Tucked amid the mural’s branches are photographs of the 43 people who lost their lives, including her dad, Steve Neal.

Neal said she thinks her father would be proud of the mural; he always encouraged his children in what they wanted to do.

“He was always there for me; he was very supportive that way,” Neal said. “That’s something that I miss a lot is we used to have these very long conversations on the porch about whatever. He didn’t tell you what you should do. He let you talk it out, and ask the right questions to come to the conclusion yourself.”

While some families met at the Oso memorial site on March 22 to observe the four-year anniversary of the slide, Neal spent her second of three days busily painting the mural.

“We closed the center so that Caroline could work in peace and quiet, and let her have her music to listen to,” said Katherine Jordan, director of Family Services with Lutheran Community Services Northwest. The organization manages the resource center at the Stillaguamish Senior Center, 18308 Smokey Point Blvd.

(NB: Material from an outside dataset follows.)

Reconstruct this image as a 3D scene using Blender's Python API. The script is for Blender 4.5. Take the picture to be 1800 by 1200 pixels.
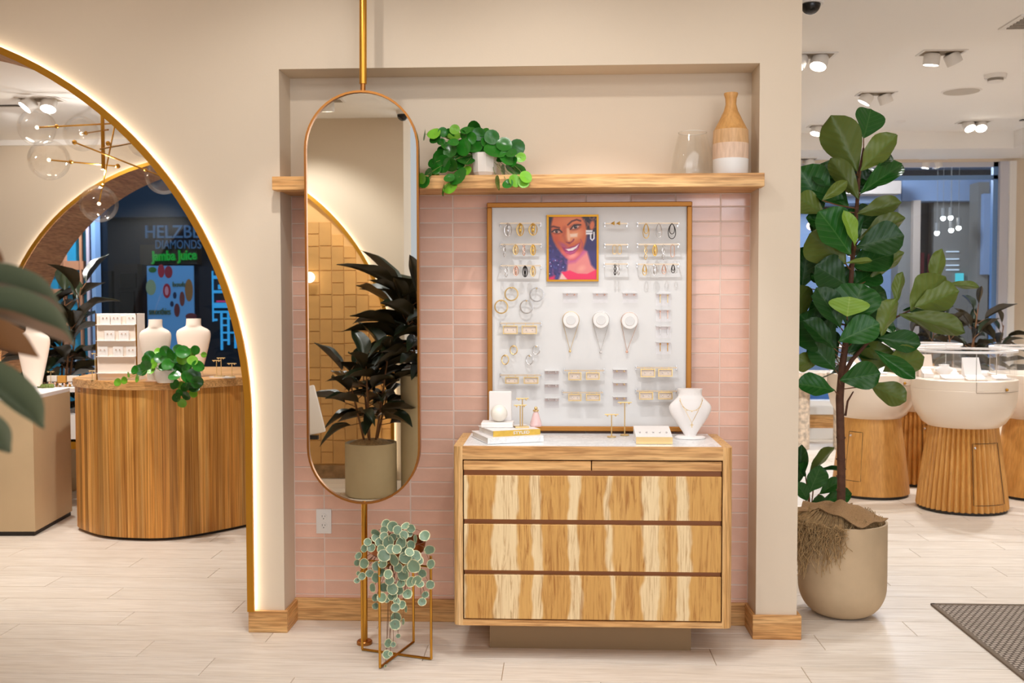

Neal said painting the mural was cathartic.

“In the days leading up to the anniversary of the mudslide, it weighs very heavily on your mind, and a lot of thoughts come in and out of your head,” she said. “It felt really good to be able to feel like I was doing something positive, and a good way to spend the day.”

Neal had a vision in mind before she started several sketches. When the image of branches fed into the roots and vice versa took hold, she knew she had her design.

“I’ve been painting for a few years now, but I’ve never done anything this big, though,” Neal said.

Peggy Ray, resource center program manager and a grief counselor after the Oso slide who continues as a family advocate for those who lost loved ones, was touched by the mural.

“We could not be happier,” she said.

A heart-shaped wood carving bearing the words “Forever in Our Hearts” tops the mural, designed by Ron Thompson who, with wife Gail, lost their house in the slide.

“When Ron came in and saw the mural, he asked if he could make a memorial sign,” Ray said.

Scattered among the branches are positive affirmations such as joy, strength, hope and unity.

Neal put “community” and “family” at the base of the tree as the foundation from which support, healing and resiliency grow.

The resource center has served as a community and family connection since not long after the slide. Grief support and outreach services for the families was initially handled by Catholic Community Services downtown, then shifted to the ACRC.

“This site is the hub for the families who lost loved ones in the slide,” Ray said. “We still have people that come through here for different kinds of counseling and talks,” with a recent meeting topic the proposed Oso memorial, raising money to build it, and what families want it to look like.

Neal works for Lutheran Community Services as a Resource and Support specialist mostly out of Lake Stevens center, helping others in need, paying forward the help with grief she received for her and her children. She likes the memorial idea.

“Each person at the site has their own tree – it’s been hugely important to me and my children to go out there,” Neal said. “We leave trinkets on the tree and go out there at different times of the year, so having a more permanent memorial is something I’m excited about.”

Neal’s kids liked the mural as she was painting it, and both wanted to know when they can paint on the walls, too.

“They also ‘Facetimed’ me multiple times asking me when I’m coming home,” she said with a laugh.